Kaleden business target of multiple break-ins

Kaleden Petro Canada Owner J.B. (Jas) Bansoota believes social media helped identify burglars in one robbery attempt, but may have led others attempt a second one.

PENTICTON - Kaleden Petro Canada owner Jas (J.B.) Bansoota has discovered the best and the worst of social media, at least when it comes to the security of his business.

The service station owner has been frustrated by a couple of recent break-ins where social media provided some leads to the perpetrators, but also may have contributed to a second burglary attempt.

“I’ve had no issues with break-ins for 10 years,” he says, pointing to the shuttered doors and windows of the business. “Then, in the last week of August, four people broke into the building through the cooler door. It just happened to be the night my employee forgot to arm the security alarm.”

Basoota says the suspects attempted to access the safe, only to end up taking approximately $4,000 worth of merchandise when attempts to break open the safe failed.

“My video surveillance shows one of them leaving at one point and returning within a few minutes with more tools to access the safe. That tells me one of them was local,” Bansoota says.

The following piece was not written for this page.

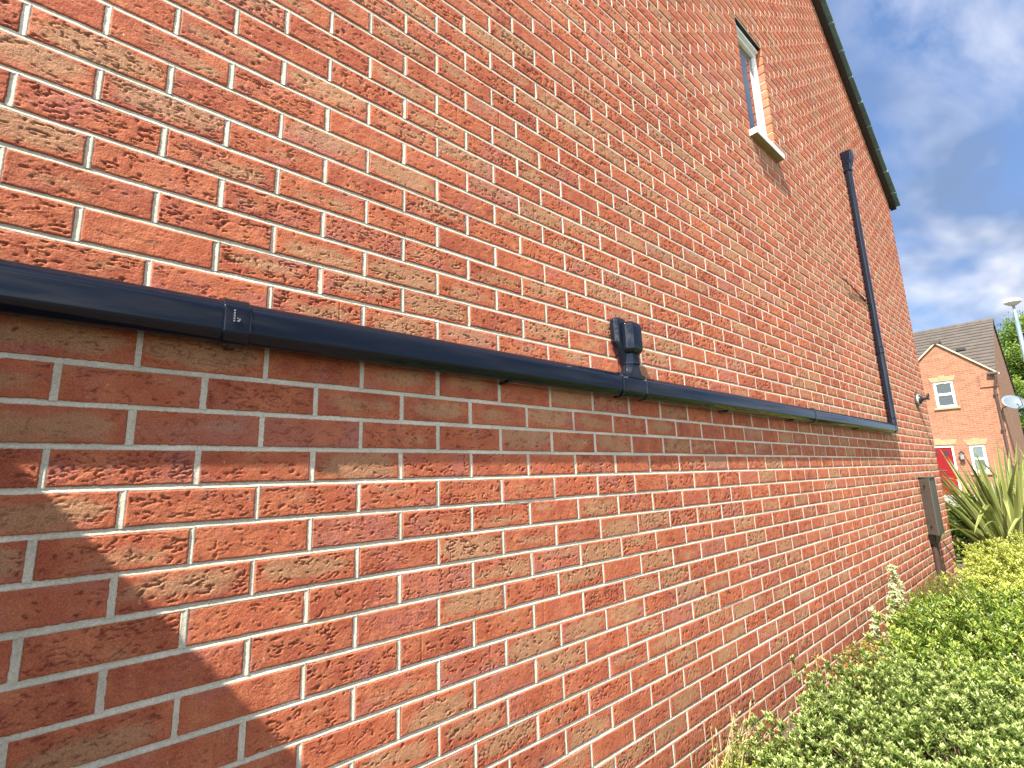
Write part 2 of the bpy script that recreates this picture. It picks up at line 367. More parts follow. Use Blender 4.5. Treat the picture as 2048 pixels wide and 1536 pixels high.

He later posted some of the video images on Facebook in addition to providing the police with copies.

“There were some good leads from Facebook. I passed them on to police,” he says.

Ten days later, Bansoota was hit again.

Penticton RCMP media spokesperson Cpl. Don Wrigglesworth said earlier this week the service station on Highway 97 in Kaleden was victimized by another break in early on Wednesday, Sept. 9.

This time, police were called when Bansoota reported the theft of his surveillance cameras. Video tapes recovered from the business revealed a person wearing a blue and white motorbike helmet, jeans and a blue and grey jacket walking around the pumps, grabbing some paper towels and walking out of sight.

A few minutes later, the camera feed went black. A second video feed shows a young woman in the shadows. Neither person was captured on camera committing an offence, but two cameras went missing from the business.

“They tried to get in through the washroom. When that failed, they carefully unscrewed the cameras, but not before the woman revealed her face,” Bansoota says.

He now feels the social media publicity generated by the first burglary might have set up the second.

“I think, perhaps, they saw the postings and felt it was an easy place to rob. Social media has good points, maybe a bad side, too,” he says, noting not just honest people monitor social media.

Bansoota also discovered a feature with his security system he wished to pass on to other business people, noting the system can be set up with the alarm company to arm itself automatically.

“It’s a feature I didn’t know about. If someone forgets, it can be set up to arm itself automatically,” he says.

One of the two suspects involved in the second burglary failed to escape the long arm of the law, following observations made on Friday, Sept. 11, by an RCMP constable on patrol in Summerland. He saw a man on a motorcycle at the corner of Thompson and Victoria Roads who he recognized. He followed the man to an address on Victoria Road North where the man was found standing beside a motorcycle that had its ignition switch tampered with. The man was also found to have break and enter tools in his jacket, and in a bag on the motorcycle were the video cameras stolen from the Kaleden Petro Canada. The motorcycle’s identification plate had also been tampered with.

The bike was found to be a 2009 KTM stolen Sept. 8 from a West Kelowna residence.

The suspect was brought before a justice of the peace and subsequently released on conditions.